Z opublikowanego w części oświadczenia FBI, które było podstawą do przeszukania posiadłości Trumpa, wynika że wśród pierwszej transzy dokumentów, które były prezydent zwrócił Archiwom Narodowym, 184 dokumenty były oznaczone jako "niejawne", w tym 25 jako "ściśle tajne". Miały być tam też dokumenty dotyczące źródeł osobowych służb.
Kolejne dokumenty odtajnione
W piątek sędzia okręgowa Aileen Cannon opublikowała szczegółowy opis przeszukania w Mar-a-Lago. Zdecydowano na odtajnienie dwóch dokumentów ze sprawy. Pierwszy, ośmiostronicowy zawiera szczegóły na temat 33 pudeł i innych przedmiotów, które FBI znalazło w posiadłości Trumpa. Reuters opisuje, że akta te wskazują, iż część dokumentów opatrzonych klauzulami tajności były przemieszanych z innymi przedmiotami, takimi jak książki, czasopisma czy wycinki z gazet.
Oprócz dokumentów oznaczonych jako "tajne" były tam także puste teczki, a niektóre z nich - w sumie 48 teczek - nosiły oznaczenie "poufne". Inne natomiast - w liczbie 42 teczek - powinny być zwrócone szefowi personelu Białego Domu lub doradcy wojskowemu. Jeszcze inne teczki zawierały dokumenty oznaczone jako niejawne.
W sumie zliczono 18 dokumentów oznaczonych jako "ściśle tajne", czyli opatrzone najwyższą klauzulą tajności zarezerwowaną dla materiałów o szczególnym znaczeniu dla państwa, 54 dokumenty "tajne" i 31 dokumentów "poufnych" - podała stacja CNN.
Drugim odtajnionym przez sąd dokumentem jest krótkie, trzystronicowe sprawozdanie Departamentu Sprawiedliwości USA z informacją przeznaczoną dla sądu, o statusie kontroli przejętych z posiadłości Trumpa dokumentów. Raport ten datowany jest na 30 sierpnia i potwierdza, że śledczy "zakończyli wstępny przegląd skonfiskowanych materiałów".

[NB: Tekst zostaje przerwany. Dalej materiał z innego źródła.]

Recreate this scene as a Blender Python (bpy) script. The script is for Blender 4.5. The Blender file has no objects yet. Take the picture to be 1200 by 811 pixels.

"Przejęte materiały będą nadal wykorzystywane do prowadzenia dochodzenia, a zespół śledczy będzie nadal wykorzystywał i oceniał je w miarę podejmowania dalszych kroków dochodzeniowych, takich jak dodatkowe przesłuchania świadków i działań ławy przysięgłych" - napisano w odtajnionym dokumencie Departamentu Sprawiedliwości.